Government Work
Matthew Oresman faced a most unusual challenge recently: One of his clients, an American corporation that does business in South America, had an employee who was kidnapped. Oresman was thrown into crisis management, researching the law on ransoms and conferring with the Justice and Treasury departments so he could offer appropriate advice.
The employee ultimately was released without a ransom. But the ordeal illustrates the rush and excitement Oresman, 30, an associate at Patton Boggs, gets from a career as a Washington, D.C., lobbyist.
Oresman at first was interested in international law and policy when he landed a job in the Patton Boggs corporate department after law school. He had some policy experience working in U.S.-China relations. But drafting legal memos on esoteric topics didn’t give him a sense of tangible accomplishment, so he gradually began getting assignments in the firm’s governmental affairs department.

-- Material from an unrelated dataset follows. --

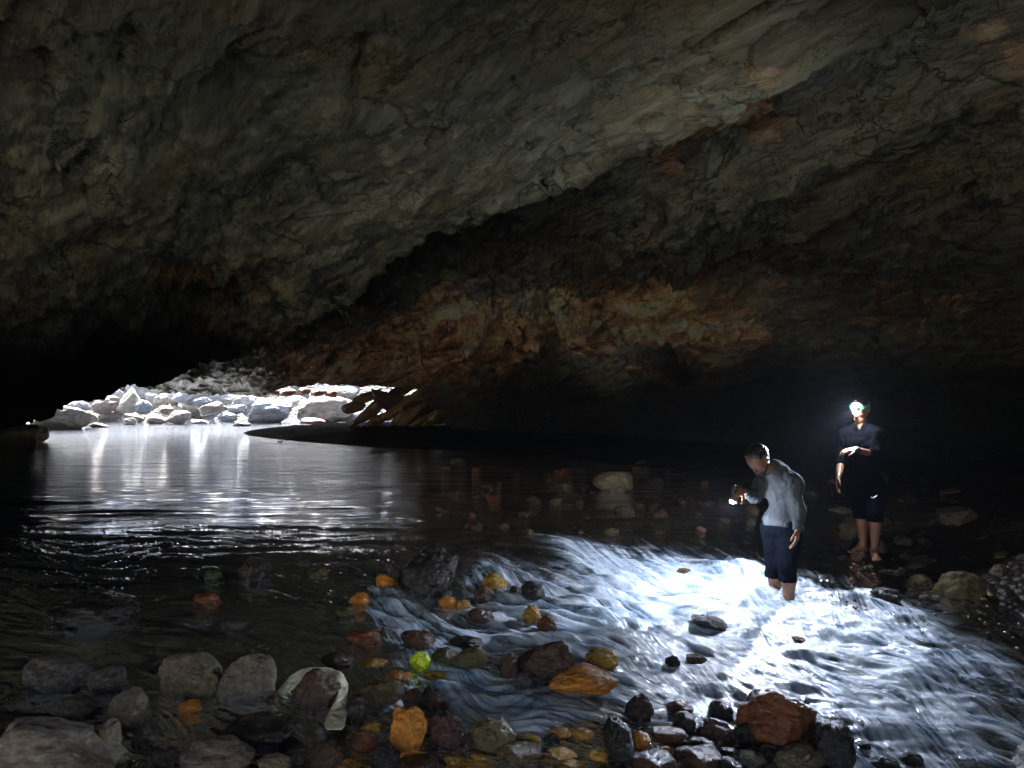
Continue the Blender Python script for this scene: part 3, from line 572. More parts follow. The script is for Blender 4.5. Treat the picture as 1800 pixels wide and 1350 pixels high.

“I stumbled into it. I ended up finding the perfect fit,” Oresman says. “You are very rarely doing the same thing twice. You are always on the cutting edge of the law. The problems I get presented with on a daily basis are problems that no one has been presented with before.”
Lawyers are among the most successful lobbyists, a trend that has been growing steadily over the last dozen years or so, experts say. More firms have opened governmental affairs practices to help clients navigate the complexities of Capitol Hill and state capitols.
“We’ve certainly found through the years that the interest in participating in advocacy and government affairs has been on the rise,” says Thomas Susman, the director of the ABA’s Governmental Affairs Office.
That interest has translated into dollars and manpower—nearly $3.5 billion in 2009 and 13,751 registered, active lobbyists in Washington, according to the Center for Responsive Politics. Law firms were well-represented among the top-20 lobbying groups in Washington.
UNDERCOVER JOB
Lobbying is not a field that gets much mention from career counselors or recruiters at law school job fairs. “I’ve never had a student come to me and say, ‘I want to be a lobbyist,’ ” says Marianne Deagle, assistant dean for career services at Loyola University Chicago School of Law. “It’s something they come to after they’ve been practicing a year or two, particularly if they’re working in a state or federal organization.”
Illustration by Adam S. Weiskind
The trip from lawyer to lobbyist often starts with work for a government agency, a congressional committee or a member of Congress. Coupling the skills to draft and read legislation (and bend ears persuasively), many are snatched up by lobbying firms after their stints in government.
“Nobody offers a degree in lobbying and there is no bar exam,” says Patti Jo Baber, executive director of the American League of Lobbyists, a trade association based in Arlington, Va. “If company A works with a good staffer who specializes in appropriations and wants to leave the Hill, that becomes the ideal person for company A to hire.”
Lawyer-lobbyists insist they are providing a valuable service to those who would otherwise have no ability to navigate the complexities of government.
“There’s a lot of space for negotiation in our system,” says Penelope S. Farthing, senior counsel at Patton Boggs in D.C., who represents municipalities and nonprofits. “It is very frankly built to give input of the public.”
Farthing says she and other lawyers at the firm spent “days on end” analyzing the Obama economic stimulus bill for municipalities. “They can’t fly up here every time they need to know something. … I don’t know how they would have done it on their own.”
Susman agrees that lawyers and lobbyists are a good fit.
“A nonlawyer lobbyist needs to have a lawyer handy,” he says, noting that lawyers are well-suited to understanding the implications of legislative language.
So do trade associations seek out lawyers when they’re looking for lobbyists? Their recruiters and members of lobby associations say not necessarily so. They may say they want a former member of Congress, though many legislators are lawyers, recruiters say.
Pamela Kaul is president of the Alexandria, Va.-based executive search firm Association Strategies, which helps corporations, trade associations and nonprofits hire executives. Kaul says her clients are primarily looking for people with a depth of understanding in an industry or, for example, experience on the U.S. House Ways and Means Committee
“Anecdotally, it’s probably correct that maybe more lawyers are getting hired to the world of trade and professional associations,” she says.
“But I don’t know if that’s tar geted or if they just have the skill set.”